「このままではヤバい…」各地で路線バスが崩壊寸前…いったいなぜ?【#みんなのギモン】
3万6000人の運転手が足りない
先月、日本バス協会がバス運転者数の今後の推移をまとめた最新のデータを公表しました。2017年には13万3000人いたバスの運転手が、2023年は11万1000人に減少。2030年には9万3000人にまで減るとしています。路線維持に必要な人員は12万9000人ですので、2030年には3万6000人の運転手が足りなくなるとの試算です。 さらに2024年からは時間外労働の上限規制や休憩時間の改正が行われるため、運転手の働く時間が今よりも短くなります。つまり、来年からは路線を維持するためには運転手の数がさらに必要になるのです。 日本バス協会は「賃金や労働条件の改善、女性運転者の活用、外国人運転者の導入検討などを進めているが、運転者を確保できなければ減便や廃止は避けられない」としています。
「このままではヤバい」と訴えたバス会社
神奈川県を中心に路線を展開する京浜急行バス。高速バスを含めて806台の車両と(8月31日現在)、1333名(9月16日現在)の運転手を抱えるバス会社です。現在、逗子、追浜営業所管内のバスが一部運休しています。(10月4日現在)

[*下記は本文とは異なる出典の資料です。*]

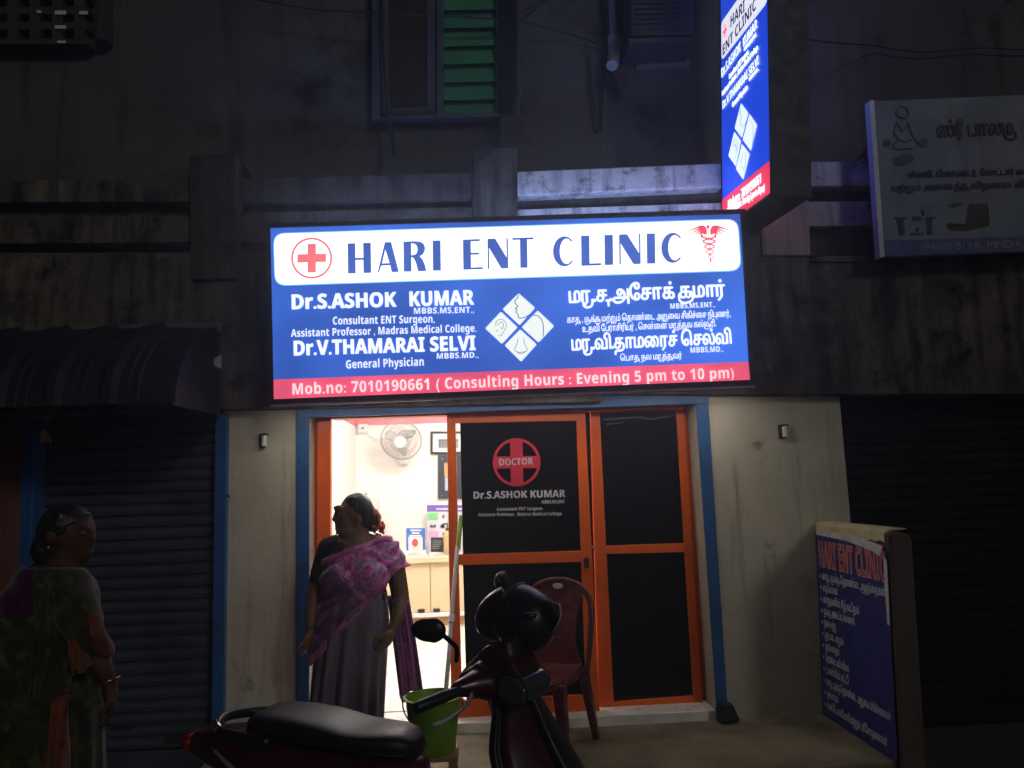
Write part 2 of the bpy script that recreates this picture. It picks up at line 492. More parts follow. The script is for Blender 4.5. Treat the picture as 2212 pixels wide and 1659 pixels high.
# ventilation block of the stair, upper left
vg = mk('ventilator', MB().slab([(-150,96),(191,95),(191,84),(-150,85)], 5.18, .12), M_winbox, B)
vb = MB()
for c in range(8):
    x = -118 + 48 * c
    vb.slab([(x-10,85),(x+12,85),(x+12,-90),(x-10,-90)], 5.19, .11)
for r in range(4):
    y = 72 - 33 * r
    vb.slab([(-150,y-9),(191,y-9),(191,y-24),(-150,y-24)], 5.20, .09)
mk('lattice', vb, M_winbox, vg)
mk('back_panel', MB().slab([(-150,84),(191,84),(191,-90),(-150,-90)], 5.285, .012), paint('ventilator_back', (.20,.19,.17), .8), vg)
for (x, y, w_, h) in ((130,27,24,8), (130,58,24,7), (133,90,18,5), (180,27,18,7), (84,25,9,5)):
    mk('pale_slot', MB().slab([(x-w_/2,y+h/2),(x+w_/2,y+h/2),(x+w_/2,y-h/2),(x-w_/2,y-h/2)], 5.174, .004), M_white_pl, vg)  # small pale pieces set over the lattice

# ---------------------------------------------------------------- doorway and clinic room
orange = MB()
orange.slab([(685,901),(714,900),(714,1600),(685,1600)], 5.10, .06)
mk('door_jamb', orange, M_orange, B, bevel=.004)
mk('door_track', MB().slab([(714,893),(1482,868),(1482,880),(714,905)], 5.07, .14), M_orange, B, bevel=.003)
def leaf(Y, outer, inner, mids, extra=None):
    """one sliding leaf: stiles, rails and blacked out panes; outer/inner = corners tl,tr,br,bl in picture units"""
    lf = mk('sliding_door', MB().slab([outer[0], inner[0], inner[3], outer[3]], Y, .045), M_orange, B, bevel=.004)
    mk('stile', MB().slab([inner[1], outer[1], outer[2], inner[2]], Y, .045), M_orange, lf, bevel=.004)
    for px in ([outer[0], outer[1], inner[1], inner[0]], [inner[3], inner[2], outer[2], outer[3]], mids):
        mk('rail', MB().slab(px, Y + .002, .041), M_orange, lf, bevel=.003)
    return lf
l1 = leaf(5.10, [(965,895),(1264,889),(1296,1543),(975,1558)], [(984,914),(1245,909),(1266,1501),(998,1513)],
          [(990,1198),(1256,1190),(1258,1214),(991,1221)])
mk('pane', MB().slab([(994,911),(1244,907),(1257,1192),(1000,1200)], 5.122, .005), M_film, l1)
mk('pane', MB().slab([(1000,1219),(1258,1212),(1268,1503),(1008,1512)], 5.122, .005), M_film, l1)
mk('clear_strip', MB().slab([(983,912),(994.5,912),(1008,1512),(996,1513)], 5.121, .004), M_clear, l1)
l2 = leaf(5.165, [(1275,884),(1478,876),(1518,1526),(1294,1536)], [(1296,893),(1461,887),(1498,1503),(1326,1516)],
          [(1308,1179),(1480,1173),(1482,1193),(1309,1197)])
mk('pane', MB().slab([(1294,890),(1463,885),(1482,1176),(1308,1182)], 5.185, .005), M_film, l2)
mk('pane', MB().slab([(1309,1194),(1480,1190),(1500,1506),(1324,1518)], 5.185, .005), M_film, l2)
# printed film on the glass of the front leaf
SD = Plane(at(990,1200,5.116), at(1250,1192,5.116), at(990,920,5.116))
M_dred = paint('door_red_print', (.66,.022,.06), .5)
M_dgrey = paint('door_grey_print', (.62,.61,.68), .5)
DOOR = (SD, l1, M_dred, M_dgrey)
M_reflection = paint('painted_reflection', (.05,.05,.055), .35)  # pale strips painted in as faint reflections on the right pane
for i, (a, b_, c_, d_) in enumerate((((1304,905),(1380,899),(1378,903),(1304,908)), ((1375,897),(1404,905),(1402,908),(1372,900)), ((1404,904),(1458,896),(1458,898),(1404,908)), ((1310,915),(1345,912),(1344,914),(1310,918)), ((1395,985),(1470,978),(1470,979),(1395,986.5)))):
    mk('painted_reflection', MB().slab([a, b_, c_, d_], 5.1835, .0012), M_reflection, l2)
mk('door_lock', MB().slab([(1262,1205),(1272,1204.5),(1273,1226),(1263,1226.5)], 5.085, .014), M_darksteel, l1, bevel=.003)
mk('door_latch', MB().slab([(1276,1180),(1287,1179.5),(1287,1183),(1276,1183.5)], 5.14, .02), M_alu, l2)
mk('gap_strip', MB().slab([(1262,890),(1278,890),(1298,1535),(1280,1538)], 5.20, .006), M_film, B)
mk('frame_stop', MB().slab([(1466,872),(1512,870),(1560,1562),(1506,1548)], 5.215, .03), M_orange, B)
mk('frame_stop', MB().slab([(662,902),(690,901),(690,1600),(662,1600)], 5.165, .03), M_orange, B)
# threshold step, room
TX0, TX1 = at(690,1580,5.0).x, at(1546,1550,5.0).x
boxpart('threshold', TX0, TX1, 4.985, 5.30, -.02, .062, M_marble, bevel=.006)
XW, YB = at(770,1000,9.0).x, 9.0
boxpart('interior_floor', XW-.2, 2.6, 5.30, YB, -.1, .068, M_tile)
boxpart('interior_wall', XW-.1, XW, 5.36, YB, .068, 2.24, M_int)
boxpart('interior_wall', XW-.1, 2.7, YB, YB+.1, .068, 2.24, M_int)
boxpart('interior_wall', 2.0, 2.1, 5.36, YB, .068, 2.9, M_int)
boxpart('interior_wall', xl1-.3, TX0-.02, 5.34, 5.40, .068, 2.9, M_int)
boxpart('pink_wall_band', XW-.1, XW+.004, 5.42, YB-.01, 2.245, 2.98, M_pink)
boxpart('pink_wall_band', XW+.01, 2.0, YB-.004, YB+.1, 2.245, 2.98, M_pink)
boxpart('dado_strip', XW+.006, 2.0, YB-.012, YB-.005, 2.225, 2.246, M_white_pl)
boxpart('door_lintel', xl1, xr0, 5.22, 5.36, 2.06, 2.98, M_int)
# ------------------------------------------------------------------ flat shapes, lettering
def fill2d(loops):
    """fill outlines (with holes) given as lists of 2-D points"""
    c = bpy.data.curves.new('f', 'CURVE'); c.dimensions = '2D'; c.fill_mode = 'BOTH'
    for lp in loops:
        s = c.splines.new('POLY'); s.points.add(len(lp) - 1); s.use_cyclic_u = True
        for q, (x, y) in zip(s.points, lp): q.co = (x, y, 0, 1)
    o = bpy.data.objects.new('f', c)
    me = bpy.data.meshes.new_from_object(o)
    r = ([(v.co.x, v.co.y) for v in me.vertices], [tuple(p.vertices) for p in me.polygons])
    bpy.data.objects.remove(o); bpy.data.curves.remove(c); bpy.data.meshes.remove(me)
    return r
def wind_fill(loops):
    """triangles inside outlines that may overlap or cross themselves (non-zero winding)"""
    if not loops: return [], []
    pts, edges = [], []
    for L in loops:
        k = len(pts); pts += [Vector(p) for p in L]; edges += [(k+i, k+(i+1) % len(L)) for i in range(len(L))]
    vo, eo, fo, *_ = geometry.delaunay_2d_cdt(pts, edges, [], 0, 1e-5)
    boxes = [(min(p[0] for p in L), max(p[0] for p in L), min(p[1] for p in L), max(p[1] for p in L)) for L in loops]
    keep = []
    for f in fo:
        x = sum(vo[i].x for i in f)/len(f); y = sum(vo[i].y for i in f)/len(f); w = 0
        for L, (xa, xb, ya, yb) in zip(loops, boxes):
            if not (xa <= x <= xb and ya <= y <= yb): continue
            for i in range(len(L)):
                (x0, y0), (x1, y1) = L[i-1], L[i]
                if (y0 <= y) != (y1 <= y):
                    if x0 + (y - y0)/(y1 - y0)*(x1 - x0) > x: w += 1 if y1 > y0 else -1
        if w: keep.append(tuple(f))
    return [(v.x, v.y) for v in vo], keep
_tc = {}
def glyphs(s, off=0.0, space=1.0):
    k = (s, off, space)
    if k not in _tc:
        c = bpy.data.curves.new('t', 'FONT'); c.body = s; c.size = 1; c.space_character = space
        o = bpy.data.objects.new('t', c); COL.objects.link(o)
        dg = bpy.context.evaluated_depsgraph_get(); dg.update()
        cu = o.evaluated_get(dg).to_curve(dg)
        loops = []
        for sp in cu.splines:
            if sp.type == 'BEZIER':
                bp = sp.bezier_points; L = []
                for i in range(len(bp)):
                    p, q = bp[i], bp[(i+1) % len(bp)]
                    straight = (p.handle_right - p.co).length < 1e-6 and (q.handle_left - q.co).length < 1e-6
                    r_ = [p.co, q.co] if straight else geometry.interpolate_bezier(p.co, p.handle_right, q.handle_left, q.co, 6)
                    L += [(v.x, v.y) for v in r_[:-1]]
            else: L = [(p.co.x, p.co.y) for p in sp.points]
            if len(L) > 2: loops.append(L)
        o.evaluated_get(dg).to_curve_clear(); bpy.data.objects.remove(o); bpy.data.curves.remove(c)
        _tc[k] = wind_fill(loops)
    return _tc[k]
def B_(s):
    """the heavy upright sans letters"""
    o = ''
    for c in s:
        if 'A' <= c <= 'Z': o += chr(0x1D5D4 + ord(c) - 65)
        elif 'a' <= c <= 'z': o += chr(0x1D5EE + ord(c) - 97)
        elif '0' <= c <= '9': o += chr(0x1D7EC + ord(c) - 48)
        else: o += c
    return o
COPY = [0]           # points per copy of the last line laid out
def latin(s, bold=0.0, space=1.0):
    COPY[0] = 0
    vs, fs = glyphs(B_(s), 0.0, space)
    V_, F_ = list(vs), list(fs)
    if bold:
        COPY[0] = len(vs)
        for k in range(8):
            a = 2*math.pi*k/8; j = len(V_)
            V_.extend((x + bold*math.cos(a), y + bold*.6*math.sin(a)) for x, y in vs); F_.extend(tuple(i + j for i in f) for f in fs)
    return V_, F_
def bounds(vs):
    xs = [p[0] for p in vs]; ys = [p[1] for p in vs]
    return min(xs), max(xs), min(ys), max(ys)
def strip2d(pts, wd):
    """a flat ribbon along 2-D points"""
    vs, fs = [], []
    if not hasattr(wd, '__len__'): wd = [wd] * len(pts)
    for i, p in enumerate(pts):
        a = pts[max(i-1, 0)]; b = pts[min(i+1, len(pts)-1)]
        dx, dy = b[0]-a[0], b[1]-a[1]; L = math.hypot(dx, dy) or 1
        nx, ny = -dy/L*wd[i]/2, dx/L*wd[i]/2
        vs += [(p[0]+nx, p[1]+ny), (p[0]-nx, p[1]-ny)]
    for i in range(len(pts)-1): fs.append((2*i, 2*i+1, 2*i+3, 2*i+2))
    return vs, fs
def sp2(pts, n=6): return [(p.x, p.y) for p in smoothpath([(a, b, 0) for a, b in pts], n)]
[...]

京浜急行バス 人事労務課 玉井純 課長補佐 「コロナも含めて就業困難者が増加しており、今後さらに就労困難者が増えた場合は、他の路線も減便するかしないかという状況です。乗務員の数がギリギリであることは間違いなく、来年度以降、最大で数十名の運転手が足りません」
この会社では今年の夏、親会社である京浜急行の電車1編成すべての車内広告を「バス職員募集」のポスターで埋めるキャンペーンを行いました。

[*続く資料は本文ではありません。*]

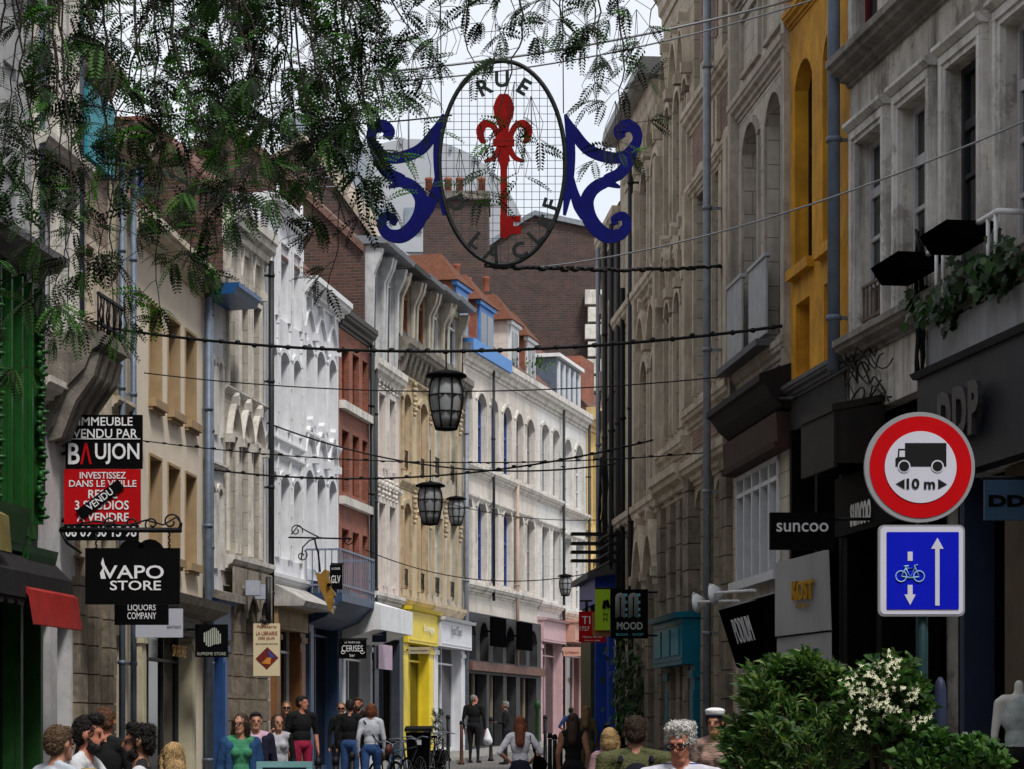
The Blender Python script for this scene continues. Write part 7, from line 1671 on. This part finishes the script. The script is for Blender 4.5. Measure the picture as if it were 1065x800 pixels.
# bicycles
def bicycle(x, D, yaw, label, col, s=1.):
    X = (x-CX)*D/F0; gz = G(D)+.11*(X < KL(D)); o0 = Vector((X, D, gz)); R = Matrix.Rotation(math.radians(yaw), 3, 'Z'); Q = lambda a, b, c=0: o0+R @ Vector((a*s, c*s, b*s))
    t = thing('bicycle', o0, label, 'bicycle', 'bicycles by the bin')
    for nx in (-.52, .52):
        mb = MB(); mb.tube([Q(nx+.33*math.cos(2*math.pi*i/28), .34+.33*math.sin(2*math.pi*i/28)) for i in range(29)], .018, 6, cap=False); w = mb.build('wheel', blackm, t)
        mb = MB(); mb.tube([Q(nx+.305*math.cos(2*math.pi*i/28), .34+.305*math.sin(2*math.pi*i/28)) for i in range(29)], .010, 5, cap=False)
        for i in range(14): a = 2*math.pi*i/14; mb.tube([Q(nx, .34), Q(nx+.3*math.cos(a), .34+.3*math.sin(a))], .0025, 3, cap=False)
        mb.tube([Q(nx, .34, -.05), Q(nx, .34, .05)], .02, 6); mb.build('rim', zinc, w)
    mb = MB()
    for a, b in (((-.52, .34), (-.08, .30)), ((-.52, .34), (-.2, .80)), ((-.08, .30), (-.22, .86)), ((-.08, .30), (.38, .78)), ((-.2, .78), (.36, .84)), ((.36, .92), (.42, .66)), ((.42, .66), (.52, .34))): mb.tube([Q(*a), Q(*b)], .016, 6)
    mb.build('frame', col, t)
    mb = MB(); mb.tube([Q(.30, 1.02, -.28), Q(.37, 1.04, -.12), Q(.36, .98, 0), Q(.37, 1.04, .12), Q(.30, 1.02, .28)], .013, 6); mb.tube([Q(.36, .9), Q(.355, .99)], .014); mb.build('handlebar', zinc, t)
    mb = MB(); mb.prism([Q(-.36, .93, -.07), Q(-.36, .93, .07), Q(-.1, .93, .02), Q(-.1, .93, -.02)], (0, 0, .05)); mb.tube([Q(-.22, .84), Q(-.235, .93)], .013); mb.build('saddle', blackm, t)
    mb = MB(); mb.tube([Q(-.08, .30, -.1), Q(-.08, .30, .1)], .02); mb.tube([Q(-.08, .3, .08), Q(.05, .18, .08)], .01); mb.tube([Q(-.08, .3, -.08), Q(-.21, .42, -.08)], .01); mb.box(Q(.05, .18, .12), (.1, .08, .02)); mb.box(Q(-.21, .42, -.12), (.1, .08, .02)); mb.build('pedals', iron, t)
bicycle(401, 41, 72, 'black bicycle nearest the white jacket, seen almost end on', iron)
bicycle(412, 43, 70, 'bicycle with bluish frame leaning left of the black bin', M('bicycle_blue', (.03, .08, .16), .4))
bicycle(425, 44.5, 68, 'bicycle with front wheel just touching the left of the bin', iron)
bicycle(455, 47.5, 75, 'bicycle parked between the black bin and the first bollard', iron)
bicycle(449, 48.5, 75, 'bicycle half hidden behind the right side of the bin', M('bicycle_grey', (.15, .15, .16), .4))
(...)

さらに600両すべての路線バスにも運転手募集のポスターを掲示しています。ポスターの中には「人財不足で、このままではヤバいです」と将来への不安を訴えた内容も。 このようなキャンペーンを行ったことで参加者がゼロの日もあった会社説明会に、10人近くが来るようになったといいます。
新人運転手…なぜ、この世界に?
神奈川県横須賀市、追浜営業所の新人運転手、藤沼天太さん22歳。ツーブロックに刈り上げた髪型で、記者には今どきの若者にみえました。その藤沼さんの乗務に同行させてもらいました。藤沼さんは2020年4月に入社。入社後の3年間は羽田空港のリムジンバス乗り場で乗客アテンドのサービスに就いていました。京浜急行バスでは入社後すぐに運転手研修業務には就かせず、まず現場に出てお客さんとのやりとりを学ばせるといいます。 そして今年6月、運転手見習いとなり2か月間の教習後、8月に追浜営業所配属となり、指導運転手の元、営業運転に就いています。記者が取材に伺った日、藤沼さんは京浜急行追浜駅近くと丘陵地帯を切り開いた住宅街を結ぶ「湘南鷹取循環線」に乗務していました。